Menurut Nur Rofiah, dosen Perguruan Tinggi Ilmu al-Qur’an (PTIQ), menyakiti perempuan di sini juga termasuk jika hanya suami yang terpuaskan dengan hubungan intim yang dilakukan, sedang istri tidak. Sehingga yang terasa hanya rasa sakit bukannya nikmat. Demikan penjelasan aktifis perempuan tersebut saat menjelaskan tentang pilar rumah tangga dalam salah satu sesi Kajian Rumahan.
Termasuk dalam kasus ini, mengajak istri berhubungan intim sedangkan sang istri masih dalam masa pemulihan setelah melahirkan. Allah menggambarkan bahwa keadaan perempuan yang melahirkan adalah sakit di atas sakit, wahnan ‘ala wahnin. Maka suami yang memiliki pengertian, tentu tidak akan memaksa berhubungan intim istrinya. Karena itulah dalam Islam, jika sang istri masih dalam masa nifas, sebagaimana haid, suami tidak diperkenankan menggauli istrinya.
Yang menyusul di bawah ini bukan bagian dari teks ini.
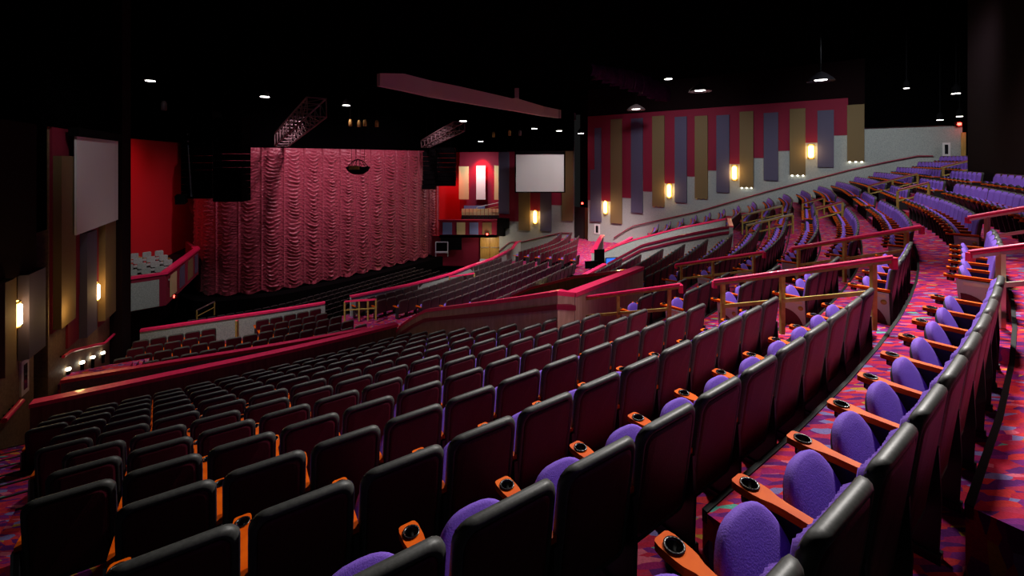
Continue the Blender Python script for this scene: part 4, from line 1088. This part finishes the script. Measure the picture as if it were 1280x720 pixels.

Sang suami dilarang selalu memaksa istri dengan dalih bahwa malaikat akan melaknat istri yang menolak ajakan suaminya untuk berhubungan badan.
Demikianlah pentingnya memahami nash-nash agama secara utuh, tidak hanya mengandalkan satu riwayat lalu menisbatkannya pada semua keadaan. Sebab dalam memahami literatur Islam, ada yang namanya metode memahami ayat dengan ayat, ayat dengan hadis, dan hadis dengan hadis. Hal ini agar seseorang muslim dapat memahami ajaran Islam secara konperhensif, sehingga sampai pada pemahaman yang sesuai tujuan syariat islam. Wallahu’alam.